Extract the listing in its entirety, keeping each line identical to the original.
──────── DATA SHOWN ────────
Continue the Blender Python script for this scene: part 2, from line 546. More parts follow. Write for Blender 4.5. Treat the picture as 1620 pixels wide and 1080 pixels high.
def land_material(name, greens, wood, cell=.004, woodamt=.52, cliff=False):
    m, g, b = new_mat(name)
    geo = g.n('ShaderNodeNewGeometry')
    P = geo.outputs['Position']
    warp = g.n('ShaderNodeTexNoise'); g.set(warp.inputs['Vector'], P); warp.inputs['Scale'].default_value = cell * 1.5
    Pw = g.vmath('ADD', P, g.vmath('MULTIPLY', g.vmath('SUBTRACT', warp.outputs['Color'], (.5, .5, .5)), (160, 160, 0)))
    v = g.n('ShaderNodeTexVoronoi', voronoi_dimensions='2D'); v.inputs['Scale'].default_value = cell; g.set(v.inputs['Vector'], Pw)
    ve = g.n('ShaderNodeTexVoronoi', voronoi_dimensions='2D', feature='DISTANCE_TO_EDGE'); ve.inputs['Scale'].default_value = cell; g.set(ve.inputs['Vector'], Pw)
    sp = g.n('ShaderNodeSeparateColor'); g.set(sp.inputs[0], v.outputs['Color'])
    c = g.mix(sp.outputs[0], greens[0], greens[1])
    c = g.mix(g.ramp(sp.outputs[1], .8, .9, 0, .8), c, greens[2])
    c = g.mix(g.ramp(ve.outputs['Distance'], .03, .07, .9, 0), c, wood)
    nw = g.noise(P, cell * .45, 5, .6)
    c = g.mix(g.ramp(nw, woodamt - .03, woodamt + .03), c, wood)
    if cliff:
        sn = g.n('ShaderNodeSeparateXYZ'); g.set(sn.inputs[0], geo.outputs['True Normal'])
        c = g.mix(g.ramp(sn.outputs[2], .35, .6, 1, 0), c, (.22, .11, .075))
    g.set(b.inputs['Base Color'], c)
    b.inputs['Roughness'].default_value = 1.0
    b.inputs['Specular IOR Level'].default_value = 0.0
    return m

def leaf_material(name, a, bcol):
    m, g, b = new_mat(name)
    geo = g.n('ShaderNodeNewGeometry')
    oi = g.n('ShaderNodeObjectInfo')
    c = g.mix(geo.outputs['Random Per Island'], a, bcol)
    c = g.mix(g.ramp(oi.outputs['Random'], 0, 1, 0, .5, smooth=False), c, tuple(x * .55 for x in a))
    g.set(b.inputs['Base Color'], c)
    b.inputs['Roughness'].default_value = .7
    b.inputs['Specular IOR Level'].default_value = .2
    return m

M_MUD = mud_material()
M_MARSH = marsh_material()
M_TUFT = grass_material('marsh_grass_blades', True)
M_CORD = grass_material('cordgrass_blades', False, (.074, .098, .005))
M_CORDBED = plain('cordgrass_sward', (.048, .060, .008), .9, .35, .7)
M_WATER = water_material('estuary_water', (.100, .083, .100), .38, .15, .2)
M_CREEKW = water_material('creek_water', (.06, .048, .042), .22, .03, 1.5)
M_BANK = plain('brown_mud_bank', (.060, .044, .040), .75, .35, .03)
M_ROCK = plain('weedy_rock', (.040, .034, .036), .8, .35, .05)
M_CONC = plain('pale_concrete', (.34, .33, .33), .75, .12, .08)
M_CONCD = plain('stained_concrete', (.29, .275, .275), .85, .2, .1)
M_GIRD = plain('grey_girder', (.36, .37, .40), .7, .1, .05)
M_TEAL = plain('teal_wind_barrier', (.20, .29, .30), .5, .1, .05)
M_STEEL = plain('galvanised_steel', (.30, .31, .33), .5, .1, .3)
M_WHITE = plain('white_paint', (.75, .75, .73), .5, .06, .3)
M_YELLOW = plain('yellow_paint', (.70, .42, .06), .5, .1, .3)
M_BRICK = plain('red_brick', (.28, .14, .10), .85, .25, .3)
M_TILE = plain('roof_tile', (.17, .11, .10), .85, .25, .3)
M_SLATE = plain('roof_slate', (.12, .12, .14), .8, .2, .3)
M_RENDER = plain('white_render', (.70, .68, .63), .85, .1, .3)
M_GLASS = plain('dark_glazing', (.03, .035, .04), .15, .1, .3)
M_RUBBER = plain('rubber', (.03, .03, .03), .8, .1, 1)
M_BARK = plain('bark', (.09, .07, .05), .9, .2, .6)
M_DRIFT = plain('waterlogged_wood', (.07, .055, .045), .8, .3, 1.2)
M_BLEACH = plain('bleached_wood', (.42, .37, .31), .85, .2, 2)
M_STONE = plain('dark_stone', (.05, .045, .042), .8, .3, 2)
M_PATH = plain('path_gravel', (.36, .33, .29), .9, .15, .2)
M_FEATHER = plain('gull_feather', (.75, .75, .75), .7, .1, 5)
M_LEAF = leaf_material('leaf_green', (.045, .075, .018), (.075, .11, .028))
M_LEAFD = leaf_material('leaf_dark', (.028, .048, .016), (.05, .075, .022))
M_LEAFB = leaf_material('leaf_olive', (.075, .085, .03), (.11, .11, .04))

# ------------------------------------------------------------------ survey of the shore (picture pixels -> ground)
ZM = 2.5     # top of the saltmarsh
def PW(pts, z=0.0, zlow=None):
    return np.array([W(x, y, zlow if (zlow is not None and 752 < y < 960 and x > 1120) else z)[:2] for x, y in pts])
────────
== TASK SOLUTION ==
Continue the Blender Python script for this scene: part 2, from line 546. More parts follow. Write for Blender 4.5. Treat the picture as 1620 pixels wide and 1080 pixels high.
def land_material(name, greens, wood, cell=.004, woodamt=.52, cliff=False):
    m, g, b = new_mat(name)
    geo = g.n('ShaderNodeNewGeometry')
    P = geo.outputs['Position']
    warp = g.n('ShaderNodeTexNoise'); g.set(warp.inputs['Vector'], P); warp.inputs['Scale'].default_value = cell * 1.5
    Pw = g.vmath('ADD', P, g.vmath('MULTIPLY', g.vmath('SUBTRACT', warp.outputs['Color'], (.5, .5, .5)), (160, 160, 0)))
    v = g.n('ShaderNodeTexVoronoi', voronoi_dimensions='2D'); v.inputs['Scale'].default_value = cell; g.set(v.inputs['Vector'], Pw)
    ve = g.n('ShaderNodeTexVoronoi', voronoi_dimensions='2D', feature='DISTANCE_TO_EDGE'); ve.inputs['Scale'].default_value = cell; g.set(ve.inputs['Vector'], Pw)
    sp = g.n('ShaderNodeSeparateColor'); g.set(sp.inputs[0], v.outputs['Color'])
    c = g.mix(sp.outputs[0], greens[0], greens[1])
    c = g.mix(g.ramp(sp.outputs[1], .8, .9, 0, .8), c, greens[2])
    c = g.mix(g.ramp(ve.outputs['Distance'], .03, .07, .9, 0), c, wood)
    nw = g.noise(P, cell * .45, 5, .6)
    c = g.mix(g.ramp(nw, woodamt - .03, woodamt + .03), c, wood)
    if cliff:
        sn = g.n('ShaderNodeSeparateXYZ'); g.set(sn.inputs[0], geo.outputs['True Normal'])
        c = g.mix(g.ramp(sn.outputs[2], .35, .6, 1, 0), c, (.22, .11, .075))
    g.set(b.inputs['Base Color'], c)
    b.inputs['Roughness'].default_value = 1.0
    b.inputs['Specular IOR Level'].default_value = 0.0
    return m

def leaf_material(name, a, bcol):
    m, g, b = new_mat(name)
    geo = g.n('ShaderNodeNewGeometry')
    oi = g.n('ShaderNodeObjectInfo')
    c = g.mix(geo.outputs['Random Per Island'], a, bcol)
    c = g.mix(g.ramp(oi.outputs['Random'], 0, 1, 0, .5, smooth=False), c, tuple(x * .55 for x in a))
    g.set(b.inputs['Base Color'], c)
    b.inputs['Roughness'].default_value = .7
    b.inputs['Specular IOR Level'].default_value = .2
    return m

M_MUD = mud_material()
M_MARSH = marsh_material()
M_TUFT = grass_material('marsh_grass_blades', True)
M_CORD = grass_material('cordgrass_blades', False, (.074, .098, .005))
M_CORDBED = plain('cordgrass_sward', (.048, .060, .008), .9, .35, .7)
M_WATER = water_material('estuary_water', (.100, .083, .100), .38, .15, .2)
M_CREEKW = water_material('creek_water', (.06, .048, .042), .22, .03, 1.5)
M_BANK = plain('brown_mud_bank', (.060, .044, .040), .75, .35, .03)
M_ROCK = plain('weedy_rock', (.040, .034, .036), .8, .35, .05)
M_CONC = plain('pale_concrete', (.34, .33, .33), .75, .12, .08)
M_CONCD = plain('stained_concrete', (.29, .275, .275), .85, .2, .1)
M_GIRD = plain('grey_girder', (.36, .37, .40), .7, .1, .05)
M_TEAL = plain('teal_wind_barrier', (.20, .29, .30), .5, .1, .05)
M_STEEL = plain('galvanised_steel', (.30, .31, .33), .5, .1, .3)
M_WHITE = plain('white_paint', (.75, .75, .73), .5, .06, .3)
M_YELLOW = plain('yellow_paint', (.70, .42, .06), .5, .1, .3)
M_BRICK = plain('red_brick', (.28, .14, .10), .85, .25, .3)
M_TILE = plain('roof_tile', (.17, .11, .10), .85, .25, .3)
M_SLATE = plain('roof_slate', (.12, .12, .14), .8, .2, .3)
M_RENDER = plain('white_render', (.70, .68, .63), .85, .1, .3)
M_GLASS = plain('dark_glazing', (.03, .035, .04), .15, .1, .3)
M_RUBBER = plain('rubber', (.03, .03, .03), .8, .1, 1)
M_BARK = plain('bark', (.09, .07, .05), .9, .2, .6)
M_DRIFT = plain('waterlogged_wood', (.07, .055, .045), .8, .3, 1.2)
M_BLEACH = plain('bleached_wood', (.42, .37, .31), .85, .2, 2)
M_STONE = plain('dark_stone', (.05, .045, .042), .8, .3, 2)
M_PATH = plain('path_gravel', (.36, .33, .29), .9, .15, .2)
M_FEATHER = plain('gull_feather', (.75, .75, .75), .7, .1, 5)
M_LEAF = leaf_material('leaf_green', (.045, .075, .018), (.075, .11, .028))
M_LEAFD = leaf_material('leaf_dark', (.028, .048, .016), (.05, .075, .022))
M_LEAFB = leaf_material('leaf_olive', (.075, .085, .03), (.11, .11, .04))

# ------------------------------------------------------------------ survey of the shore (picture pixels -> ground)
ZM = 2.5     # top of the saltmarsh
def PW(pts, z=0.0, zlow=None):
    return np.array([W(x, y, zlow if (zlow is not None and 752 < y < 960 and x > 1120) else z)[:2] for x, y in pts])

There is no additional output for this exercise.